5 Things Most Site Owners Do Wrong with Their SEO

For so many websites on the Internet, regardless of objective or industry, the biggest source of traffic is the search engine. Absolutely, you should invest resources into cultivating other traffic sources, but it is undeniable that ranking well for your target keywords and keyword phrases on those search engine result pages (SERPs) will always work in your benefit.
Before you can start working on all the things you should be doing right, you need to eliminate (or at least reduce) the things that you are doing wrong. The two really go hand-in-hand. And it is in that spirit that we present to you five critical mistakes that site owners do with respect to search engine optimization.
1. Writing for the Search Engine
To be perfectly fair, search engine optimization has gotten progressively more complex and nuanced over the years. In the past, the “rules” of engagement were much more straightforward with much more clearly defined lines in the sand. You must have your keyword appear in the title and in the first 50 words. The exact keyword phrase must appear X number of times in the text.
These days, Google sees right through that. And the old practices of keyword stuffing and almost mechanical content production have only led to robotic, unnatural content that actual people don’t want to read. If you’re focusing all your efforts on “writing for the search engine” rather than addressing what readers actually want, you’re missing the point entirely.
Done correctly, it is perfectly possible to write for both humans and search engines at the same time.
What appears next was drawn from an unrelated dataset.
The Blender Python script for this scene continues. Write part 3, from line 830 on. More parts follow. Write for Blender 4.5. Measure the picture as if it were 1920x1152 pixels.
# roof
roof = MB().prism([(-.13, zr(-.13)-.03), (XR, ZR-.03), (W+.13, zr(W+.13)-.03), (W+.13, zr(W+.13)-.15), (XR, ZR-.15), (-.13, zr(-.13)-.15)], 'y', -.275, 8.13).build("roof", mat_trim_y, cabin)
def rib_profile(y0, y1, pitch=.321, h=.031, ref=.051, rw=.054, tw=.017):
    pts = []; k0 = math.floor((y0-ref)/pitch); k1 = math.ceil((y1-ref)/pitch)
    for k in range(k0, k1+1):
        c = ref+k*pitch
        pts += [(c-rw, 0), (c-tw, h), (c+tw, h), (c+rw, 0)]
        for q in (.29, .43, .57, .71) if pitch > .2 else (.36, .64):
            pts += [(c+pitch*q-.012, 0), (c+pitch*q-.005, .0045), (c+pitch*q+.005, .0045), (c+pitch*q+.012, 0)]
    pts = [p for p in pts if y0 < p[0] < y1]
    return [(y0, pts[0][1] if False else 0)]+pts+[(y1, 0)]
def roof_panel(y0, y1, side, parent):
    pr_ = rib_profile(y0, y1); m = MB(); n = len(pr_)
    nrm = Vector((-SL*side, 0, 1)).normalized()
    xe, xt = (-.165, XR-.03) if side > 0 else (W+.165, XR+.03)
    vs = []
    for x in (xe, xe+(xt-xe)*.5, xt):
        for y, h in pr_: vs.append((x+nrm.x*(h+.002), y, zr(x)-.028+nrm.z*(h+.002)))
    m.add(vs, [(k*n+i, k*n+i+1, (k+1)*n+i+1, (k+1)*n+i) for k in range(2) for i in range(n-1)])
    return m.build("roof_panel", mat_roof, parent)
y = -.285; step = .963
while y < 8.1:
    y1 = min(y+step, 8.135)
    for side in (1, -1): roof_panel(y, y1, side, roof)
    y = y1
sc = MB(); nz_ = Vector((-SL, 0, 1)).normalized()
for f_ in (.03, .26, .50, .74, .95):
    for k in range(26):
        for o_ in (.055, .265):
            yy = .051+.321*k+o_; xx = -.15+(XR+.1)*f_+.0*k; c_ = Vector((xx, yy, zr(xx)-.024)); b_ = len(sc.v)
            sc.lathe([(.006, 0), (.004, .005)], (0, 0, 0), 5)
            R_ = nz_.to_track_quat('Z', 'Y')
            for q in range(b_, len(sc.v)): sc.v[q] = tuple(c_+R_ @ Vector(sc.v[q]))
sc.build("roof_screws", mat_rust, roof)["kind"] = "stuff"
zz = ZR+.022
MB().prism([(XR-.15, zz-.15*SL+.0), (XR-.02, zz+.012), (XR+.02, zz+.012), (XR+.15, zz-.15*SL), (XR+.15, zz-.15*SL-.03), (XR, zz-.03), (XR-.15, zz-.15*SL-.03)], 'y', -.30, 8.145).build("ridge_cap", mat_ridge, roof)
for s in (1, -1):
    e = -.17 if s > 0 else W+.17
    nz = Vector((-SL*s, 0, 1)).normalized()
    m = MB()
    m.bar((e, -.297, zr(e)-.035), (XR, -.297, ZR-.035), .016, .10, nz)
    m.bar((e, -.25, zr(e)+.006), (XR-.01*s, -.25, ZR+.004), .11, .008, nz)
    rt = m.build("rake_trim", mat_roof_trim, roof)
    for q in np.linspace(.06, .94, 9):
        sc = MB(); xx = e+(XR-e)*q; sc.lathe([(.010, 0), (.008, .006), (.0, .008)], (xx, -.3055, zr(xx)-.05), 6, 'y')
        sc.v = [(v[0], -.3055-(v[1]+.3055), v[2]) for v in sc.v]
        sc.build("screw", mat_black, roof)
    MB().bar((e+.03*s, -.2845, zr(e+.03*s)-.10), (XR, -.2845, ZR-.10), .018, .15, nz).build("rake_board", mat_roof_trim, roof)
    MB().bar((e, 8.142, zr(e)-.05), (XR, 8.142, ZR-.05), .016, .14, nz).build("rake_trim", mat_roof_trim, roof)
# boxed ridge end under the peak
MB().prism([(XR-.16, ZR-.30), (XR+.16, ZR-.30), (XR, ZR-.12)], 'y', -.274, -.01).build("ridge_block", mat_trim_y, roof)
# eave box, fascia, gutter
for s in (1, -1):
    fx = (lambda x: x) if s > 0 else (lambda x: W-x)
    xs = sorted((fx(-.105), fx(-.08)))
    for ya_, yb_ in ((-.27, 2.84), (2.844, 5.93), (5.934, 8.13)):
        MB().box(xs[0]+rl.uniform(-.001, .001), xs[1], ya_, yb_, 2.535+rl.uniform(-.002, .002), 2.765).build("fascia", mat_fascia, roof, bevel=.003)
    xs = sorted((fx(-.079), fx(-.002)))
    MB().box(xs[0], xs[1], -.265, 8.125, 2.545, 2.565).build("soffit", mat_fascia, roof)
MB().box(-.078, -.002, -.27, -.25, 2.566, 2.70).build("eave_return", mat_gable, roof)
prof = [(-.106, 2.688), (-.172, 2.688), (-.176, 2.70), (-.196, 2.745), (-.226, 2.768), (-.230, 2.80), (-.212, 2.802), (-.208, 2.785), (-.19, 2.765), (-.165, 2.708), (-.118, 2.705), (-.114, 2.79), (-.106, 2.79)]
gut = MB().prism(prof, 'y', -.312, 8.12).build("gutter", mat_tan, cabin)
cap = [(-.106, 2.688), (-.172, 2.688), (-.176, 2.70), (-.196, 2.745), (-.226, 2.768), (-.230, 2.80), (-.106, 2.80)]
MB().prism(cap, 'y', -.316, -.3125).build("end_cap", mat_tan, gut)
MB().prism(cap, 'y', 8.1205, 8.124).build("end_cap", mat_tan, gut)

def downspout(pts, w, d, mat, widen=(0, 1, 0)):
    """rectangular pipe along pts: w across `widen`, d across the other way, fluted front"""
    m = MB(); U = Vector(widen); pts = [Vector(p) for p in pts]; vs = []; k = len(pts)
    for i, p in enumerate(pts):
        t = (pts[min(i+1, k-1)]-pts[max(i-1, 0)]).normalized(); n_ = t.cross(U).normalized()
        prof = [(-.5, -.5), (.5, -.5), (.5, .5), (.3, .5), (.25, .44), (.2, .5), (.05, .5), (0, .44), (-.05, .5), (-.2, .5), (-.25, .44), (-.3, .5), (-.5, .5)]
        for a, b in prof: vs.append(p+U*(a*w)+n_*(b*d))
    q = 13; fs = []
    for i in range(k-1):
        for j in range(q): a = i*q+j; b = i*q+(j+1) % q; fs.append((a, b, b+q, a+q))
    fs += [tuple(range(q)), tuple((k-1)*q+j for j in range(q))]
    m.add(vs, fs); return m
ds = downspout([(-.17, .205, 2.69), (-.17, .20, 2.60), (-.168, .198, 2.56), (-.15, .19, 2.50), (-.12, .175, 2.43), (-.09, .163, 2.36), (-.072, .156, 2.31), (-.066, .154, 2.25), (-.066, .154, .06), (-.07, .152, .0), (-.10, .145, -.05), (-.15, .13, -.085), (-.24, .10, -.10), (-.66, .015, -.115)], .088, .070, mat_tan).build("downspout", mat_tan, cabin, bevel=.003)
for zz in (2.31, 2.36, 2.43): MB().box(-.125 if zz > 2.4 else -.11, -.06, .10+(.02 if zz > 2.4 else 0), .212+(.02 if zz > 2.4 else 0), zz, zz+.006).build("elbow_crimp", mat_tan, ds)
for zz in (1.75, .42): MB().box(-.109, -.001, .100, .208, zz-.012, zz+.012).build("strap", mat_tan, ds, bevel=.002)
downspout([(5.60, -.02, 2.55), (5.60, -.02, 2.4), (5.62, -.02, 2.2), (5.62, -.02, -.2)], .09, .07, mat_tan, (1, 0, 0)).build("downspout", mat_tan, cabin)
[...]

At the end of the day, the best SEO strategy is to provide what actual humans want to get out of your content.
2. Skipping the Competitive Analysis
A critical component to starting and running a successful business is formulating a successful business plan. This involves analyzing the market, for instance, to determine the anticipated level of customer demand. You take the time to formulate your unique selling proposition (USP), the key feature or benefit that differentiates you from the competition. Search engine optimization works in much the same way.
When putting together an SEO strategy for how and where you want to build backlinks, you must start with a competitive analysis. This involves identifying the competition, and reviewing it with a backlinks checker to see what they have (and the ones that you don’t), and analyzing the most important keywords that you want to target, the ones that represent the biggest and best opportunities for growth.
By skipping the competitive analysis, you’re almost going into your SEO efforts blind. You’d be starting with what you think might work, rather than what is already working for the competition. This establishes expected benchmarks and reveals how and where you may be able to achieve those benchmarks. Why re-invent the wheel?
3. Overlooking Dead Links
In all your efforts to optimize new content moving forward, it’s easy to overlook old content that can still be a great source of traffic. When you have a lot of old content that isn’t very good, that can actually weigh down your entire domain. This means that, in effect, Google is docking points on your new content because your old content is just bad. And the only thing worse than bad content is content that isn’t even there.
A practice overlooked by so many site owners is that they forget to find dead links and work to recapture them. This is true in two different contexts. First, you should check to see the URLs that are generating 404 errors for visitors. Determine how you can best redirect those visitors to relevant content instead. Second, you should check your own content to ensure you are not linking out to 404 errors too.
There are tools and tutorials available for both of these concerns, and they can largely automate the process. It’s a routine you should be doing at least every month or two.
4. Focusing Only on High Volume Keywords
Keyword research is a critical aspect of search engine optimization. What many site owners do wrong with SEO, in this respect, is that they’re devoting far more time (and resources) on the big, high level keywords. That’s where you’ll find the highest and most cutthroat competition, even if it’s also where you’ll find the highest search volume. Compete with sharks and you can only expect to get bitten.
Instead of focusing too much energy on getting the tiniest of slivers out of the bigger pie, it can be much more fruitful to find several smaller pies where you can carve out a much larger slice. High volume keywords are great, but they’re remarkably difficult to crack. Low and moderate volume keywords, however, have much less competition and you can reap the rewards of highly targeted, highly motivated search from users.
It takes time to identify these opportunities, to be sure. It’s also true that the riches are indeed in the niches.
5. Including Irrelevant Internal Links
A common SEO practice is to integrate a number of internal links in your own content. The idea is that this “helps” the search engines crawl through the rest of your content, and it helps to keep users on your site longer because it introduces them to content they may not otherwise seek out on their own. That’s partly true, but it only holds water if the internal links are actually relevant.
Just as you should avoid keyword stuffing for the sake of keyword stuffing itself, you should also avoid internal link stuffing purely for the sake of including internal links. Point your site visitors toward relevant, useful content that you have on your site, and even link to the same resource more than once if it’s something that’s really important; however, don’t just link to something just because you feel like you need to include an internal link there.
Just as linking to an irrelevant external site with little usefulness or authority hurts your site’s reputation, the same is true if Google detects that your internal links aren’t actually providing real value to users. Think first: will visitors actually benefit from this link?
SEO and Link Building in 2019 and Beyond
Search engine optimization will always be a moving target, because the cryptic complexities of the search engine algorithms are in a constant state of flux. At the end of the day, great content is still great content, and your number one priority should always be to deliver what the end user actually wants. And to do that better than anyone else.